Laurent Arfeuillère adds: “We’re also carrying out a cost analysis for maintenance, specifically for the Christmas and Ascension shutdowns. We’re valuing the work of external service providers and parts. The CMMS enables us to identify the full cost of a maintenance job. It’s much more complicated in SAP because the granularity is different. For example, finding a supplier’s contact details only take a few seconds with the CMMS as against five minutes in SAP. The ergonomics is very important.”
Other questions :
How long does it take to deploy a CMMS on a site?
For DS Smith, the implementation time was very short because there was willingness and information available: “The imports enabled us to put in place many processes. We started the project in three months and we had great assistance from DIMO Maint support. We chose to implement it all at the same time (stocks, preventive maintenance, etc.) even if it was done imperfectly.”
Why did you not use the SAP Maintenance Planner?

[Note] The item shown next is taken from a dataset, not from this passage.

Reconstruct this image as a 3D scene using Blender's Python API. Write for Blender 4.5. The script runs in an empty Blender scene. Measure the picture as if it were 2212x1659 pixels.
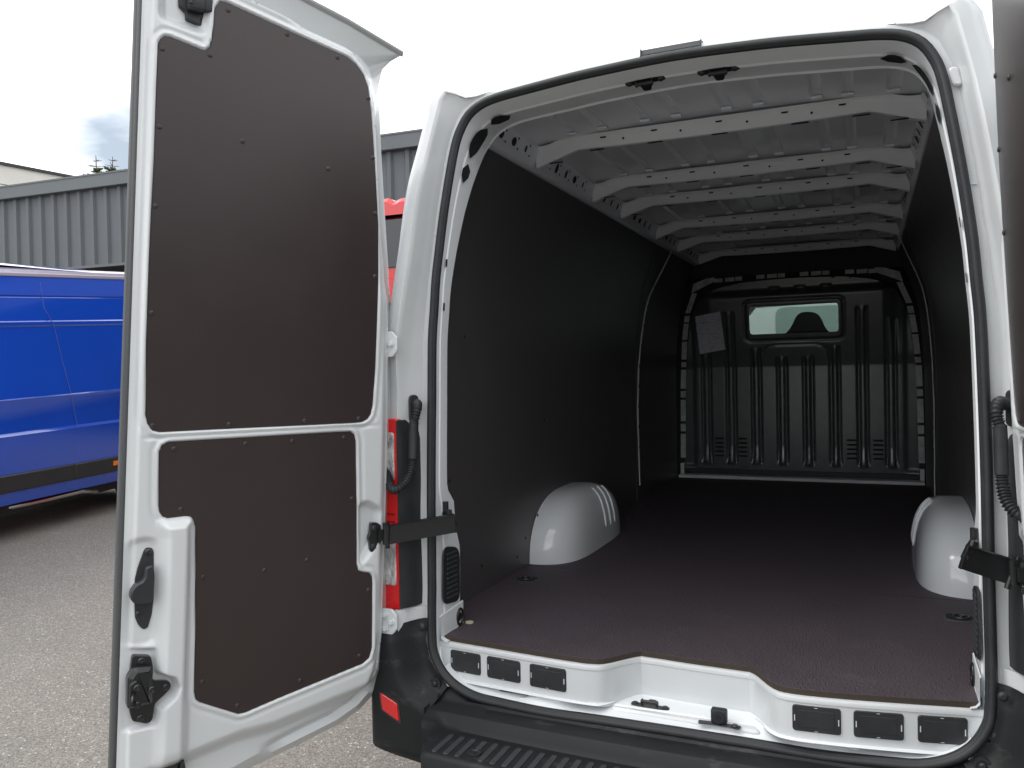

DS Smith feels that the module is far to cumbersome for its use: “It must be simple to learn and the information must be quick to access. The DIMO Maint MX CMMS provided the answer we were looking for and we didn’t really explore the topic in SAP.”
What are the traps to avoid in terms of CMMS project management?
Baptiste Teigne says: “You must not rush the data import to avoid upsetting the stock. It’s useful to import into a test environment, before importing into a production environment.” Laurent Arfeuillère adds to this observation: “We were interested in crucial production equipment, without going into great detail. Production, energy, environment, storage – everything that makes our site run. It’s unnecessary to put too much in the CMMS.”